Extract, without alteration, each line from the start of the listing to the line bearing "S.cycles.caustics_reflective = False;".

──────── DATA

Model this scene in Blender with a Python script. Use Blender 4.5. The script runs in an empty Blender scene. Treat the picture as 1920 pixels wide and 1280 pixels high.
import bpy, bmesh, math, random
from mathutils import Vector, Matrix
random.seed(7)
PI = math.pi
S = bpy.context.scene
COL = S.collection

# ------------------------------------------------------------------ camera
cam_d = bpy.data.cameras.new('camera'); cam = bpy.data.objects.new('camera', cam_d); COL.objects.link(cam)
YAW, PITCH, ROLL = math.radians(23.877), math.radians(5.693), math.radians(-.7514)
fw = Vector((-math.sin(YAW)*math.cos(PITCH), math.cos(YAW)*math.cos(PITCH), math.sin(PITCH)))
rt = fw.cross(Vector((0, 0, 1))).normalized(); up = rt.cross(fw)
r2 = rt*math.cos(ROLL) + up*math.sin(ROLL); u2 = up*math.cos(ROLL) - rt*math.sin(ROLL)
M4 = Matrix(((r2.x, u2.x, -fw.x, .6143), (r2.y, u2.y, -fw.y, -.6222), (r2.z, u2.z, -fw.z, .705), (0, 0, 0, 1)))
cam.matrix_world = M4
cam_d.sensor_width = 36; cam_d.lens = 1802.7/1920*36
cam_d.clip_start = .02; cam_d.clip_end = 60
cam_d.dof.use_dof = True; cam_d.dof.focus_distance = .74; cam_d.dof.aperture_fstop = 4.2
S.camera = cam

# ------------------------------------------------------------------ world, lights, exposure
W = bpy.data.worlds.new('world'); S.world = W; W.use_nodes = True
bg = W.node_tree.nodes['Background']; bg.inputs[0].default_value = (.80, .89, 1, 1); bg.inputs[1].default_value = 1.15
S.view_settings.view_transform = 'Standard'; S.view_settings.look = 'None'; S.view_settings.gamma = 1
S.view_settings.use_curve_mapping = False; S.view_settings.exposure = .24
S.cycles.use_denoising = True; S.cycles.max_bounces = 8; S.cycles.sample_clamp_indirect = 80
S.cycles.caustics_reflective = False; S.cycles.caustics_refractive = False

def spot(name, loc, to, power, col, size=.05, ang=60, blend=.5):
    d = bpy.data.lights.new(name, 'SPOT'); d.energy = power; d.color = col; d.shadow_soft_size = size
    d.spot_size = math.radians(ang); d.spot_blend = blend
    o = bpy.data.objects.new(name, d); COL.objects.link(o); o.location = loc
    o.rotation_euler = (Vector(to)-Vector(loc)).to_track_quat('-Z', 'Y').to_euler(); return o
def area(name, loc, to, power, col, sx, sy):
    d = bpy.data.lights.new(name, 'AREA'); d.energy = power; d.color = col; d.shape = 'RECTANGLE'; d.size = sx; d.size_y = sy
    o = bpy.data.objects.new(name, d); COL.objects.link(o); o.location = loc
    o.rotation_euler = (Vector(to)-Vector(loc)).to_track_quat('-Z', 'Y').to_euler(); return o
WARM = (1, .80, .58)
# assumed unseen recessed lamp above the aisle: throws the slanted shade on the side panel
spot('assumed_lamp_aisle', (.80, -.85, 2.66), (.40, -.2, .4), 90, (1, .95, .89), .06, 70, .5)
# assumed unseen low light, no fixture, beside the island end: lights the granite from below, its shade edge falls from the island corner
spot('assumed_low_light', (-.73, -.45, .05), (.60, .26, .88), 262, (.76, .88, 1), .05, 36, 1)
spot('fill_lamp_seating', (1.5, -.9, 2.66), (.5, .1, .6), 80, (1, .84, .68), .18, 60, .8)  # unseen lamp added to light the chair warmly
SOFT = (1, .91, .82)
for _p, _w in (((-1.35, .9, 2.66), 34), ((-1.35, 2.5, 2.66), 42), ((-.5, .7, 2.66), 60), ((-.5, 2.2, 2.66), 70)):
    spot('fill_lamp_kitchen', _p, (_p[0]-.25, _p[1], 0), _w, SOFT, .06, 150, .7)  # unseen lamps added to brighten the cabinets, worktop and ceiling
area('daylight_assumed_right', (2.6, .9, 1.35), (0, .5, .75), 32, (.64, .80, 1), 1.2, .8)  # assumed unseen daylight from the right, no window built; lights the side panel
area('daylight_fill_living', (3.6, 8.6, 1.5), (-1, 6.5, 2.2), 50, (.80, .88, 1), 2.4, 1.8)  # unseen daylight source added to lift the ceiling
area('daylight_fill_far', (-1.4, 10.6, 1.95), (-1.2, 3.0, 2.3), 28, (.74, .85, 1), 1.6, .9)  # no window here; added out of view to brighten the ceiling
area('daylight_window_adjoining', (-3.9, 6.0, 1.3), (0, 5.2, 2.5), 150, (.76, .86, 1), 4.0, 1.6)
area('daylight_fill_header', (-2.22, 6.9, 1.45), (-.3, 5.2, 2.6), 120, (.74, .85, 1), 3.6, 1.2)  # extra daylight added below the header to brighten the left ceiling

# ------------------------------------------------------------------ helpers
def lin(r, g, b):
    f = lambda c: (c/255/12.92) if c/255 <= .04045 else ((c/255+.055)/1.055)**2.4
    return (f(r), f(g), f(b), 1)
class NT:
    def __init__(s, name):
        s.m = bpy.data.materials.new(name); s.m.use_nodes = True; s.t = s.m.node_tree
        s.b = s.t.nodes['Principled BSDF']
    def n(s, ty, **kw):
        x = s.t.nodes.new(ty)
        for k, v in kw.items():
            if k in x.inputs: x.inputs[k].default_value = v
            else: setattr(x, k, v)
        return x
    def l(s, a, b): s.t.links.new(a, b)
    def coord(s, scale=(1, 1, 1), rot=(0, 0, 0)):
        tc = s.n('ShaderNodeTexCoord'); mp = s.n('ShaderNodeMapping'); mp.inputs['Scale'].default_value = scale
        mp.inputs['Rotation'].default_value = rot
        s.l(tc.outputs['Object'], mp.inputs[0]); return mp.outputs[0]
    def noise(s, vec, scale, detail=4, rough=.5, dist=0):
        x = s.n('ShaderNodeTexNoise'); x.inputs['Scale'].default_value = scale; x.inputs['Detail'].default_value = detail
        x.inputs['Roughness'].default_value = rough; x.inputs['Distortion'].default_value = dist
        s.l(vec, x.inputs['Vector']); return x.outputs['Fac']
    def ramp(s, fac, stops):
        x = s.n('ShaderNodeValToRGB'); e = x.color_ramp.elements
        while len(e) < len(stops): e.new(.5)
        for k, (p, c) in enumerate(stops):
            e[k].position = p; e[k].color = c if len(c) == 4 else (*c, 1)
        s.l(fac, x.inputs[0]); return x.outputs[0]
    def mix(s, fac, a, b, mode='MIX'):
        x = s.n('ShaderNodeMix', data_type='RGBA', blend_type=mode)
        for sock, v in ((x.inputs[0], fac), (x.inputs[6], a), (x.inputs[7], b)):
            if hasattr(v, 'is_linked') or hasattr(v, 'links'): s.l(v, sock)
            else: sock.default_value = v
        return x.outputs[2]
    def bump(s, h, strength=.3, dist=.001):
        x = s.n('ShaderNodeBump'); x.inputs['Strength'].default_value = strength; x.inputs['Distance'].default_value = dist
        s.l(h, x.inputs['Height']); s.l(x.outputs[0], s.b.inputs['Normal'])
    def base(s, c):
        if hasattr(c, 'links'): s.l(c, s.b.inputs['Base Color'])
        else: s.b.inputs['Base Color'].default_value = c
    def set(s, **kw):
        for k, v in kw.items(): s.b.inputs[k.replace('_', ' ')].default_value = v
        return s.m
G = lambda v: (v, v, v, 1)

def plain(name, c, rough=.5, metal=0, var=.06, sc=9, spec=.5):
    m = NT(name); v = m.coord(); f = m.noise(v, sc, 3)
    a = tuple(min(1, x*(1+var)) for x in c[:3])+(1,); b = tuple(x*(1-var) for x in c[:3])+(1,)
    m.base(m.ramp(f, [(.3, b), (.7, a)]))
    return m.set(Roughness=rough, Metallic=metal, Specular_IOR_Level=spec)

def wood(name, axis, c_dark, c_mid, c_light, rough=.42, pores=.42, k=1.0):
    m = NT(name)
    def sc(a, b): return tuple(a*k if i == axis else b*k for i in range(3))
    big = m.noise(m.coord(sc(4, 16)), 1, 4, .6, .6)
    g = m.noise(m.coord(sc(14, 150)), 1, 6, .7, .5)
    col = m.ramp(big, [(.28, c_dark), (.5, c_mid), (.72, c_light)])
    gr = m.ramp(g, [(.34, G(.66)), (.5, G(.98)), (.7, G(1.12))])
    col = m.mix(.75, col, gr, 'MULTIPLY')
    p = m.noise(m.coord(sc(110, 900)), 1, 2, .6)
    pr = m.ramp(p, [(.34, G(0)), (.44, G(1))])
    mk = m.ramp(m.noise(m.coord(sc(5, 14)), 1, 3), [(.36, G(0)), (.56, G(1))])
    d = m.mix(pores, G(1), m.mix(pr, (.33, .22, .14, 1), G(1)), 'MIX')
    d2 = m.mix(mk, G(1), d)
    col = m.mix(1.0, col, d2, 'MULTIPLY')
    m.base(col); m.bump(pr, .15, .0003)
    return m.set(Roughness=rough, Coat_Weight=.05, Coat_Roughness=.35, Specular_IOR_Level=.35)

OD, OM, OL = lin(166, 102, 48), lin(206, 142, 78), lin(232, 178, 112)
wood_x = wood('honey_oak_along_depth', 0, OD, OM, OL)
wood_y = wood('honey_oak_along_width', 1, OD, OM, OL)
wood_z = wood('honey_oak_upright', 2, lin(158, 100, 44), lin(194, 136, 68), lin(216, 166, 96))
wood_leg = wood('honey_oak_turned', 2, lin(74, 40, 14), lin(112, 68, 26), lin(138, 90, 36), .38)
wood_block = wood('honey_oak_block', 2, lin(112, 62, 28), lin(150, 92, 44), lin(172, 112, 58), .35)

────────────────

*EXERCISE SOLUTION*:
Model this scene in Blender with a Python script. Use Blender 4.5. The script runs in an empty Blender scene. Treat the picture as 1920 pixels wide and 1280 pixels high.
import bpy, bmesh, math, random
from mathutils import Vector, Matrix
random.seed(7)
PI = math.pi
S = bpy.context.scene
COL = S.collection

# ------------------------------------------------------------------ camera
cam_d = bpy.data.cameras.new('camera'); cam = bpy.data.objects.new('camera', cam_d); COL.objects.link(cam)
YAW, PITCH, ROLL = math.radians(23.877), math.radians(5.693), math.radians(-.7514)
fw = Vector((-math.sin(YAW)*math.cos(PITCH), math.cos(YAW)*math.cos(PITCH), math.sin(PITCH)))
rt = fw.cross(Vector((0, 0, 1))).normalized(); up = rt.cross(fw)
r2 = rt*math.cos(ROLL) + up*math.sin(ROLL); u2 = up*math.cos(ROLL) - rt*math.sin(ROLL)
M4 = Matrix(((r2.x, u2.x, -fw.x, .6143), (r2.y, u2.y, -fw.y, -.6222), (r2.z, u2.z, -fw.z, .705), (0, 0, 0, 1)))
cam.matrix_world = M4
cam_d.sensor_width = 36; cam_d.lens = 1802.7/1920*36
cam_d.clip_start = .02; cam_d.clip_end = 60
cam_d.dof.use_dof = True; cam_d.dof.focus_distance = .74; cam_d.dof.aperture_fstop = 4.2
S.camera = cam

# ------------------------------------------------------------------ world, lights, exposure
W = bpy.data.worlds.new('world'); S.world = W; W.use_nodes = True
bg = W.node_tree.nodes['Background']; bg.inputs[0].default_value = (.80, .89, 1, 1); bg.inputs[1].default_value = 1.15
S.view_settings.view_transform = 'Standard'; S.view_settings.look = 'None'; S.view_settings.gamma = 1
S.view_settings.use_curve_mapping = False; S.view_settings.exposure = .24
S.cycles.use_denoising = True; S.cycles.max_bounces = 8; S.cycles.sample_clamp_indirect = 80
S.cycles.caustics_reflective = False; S.cycles.caustics_refractive = False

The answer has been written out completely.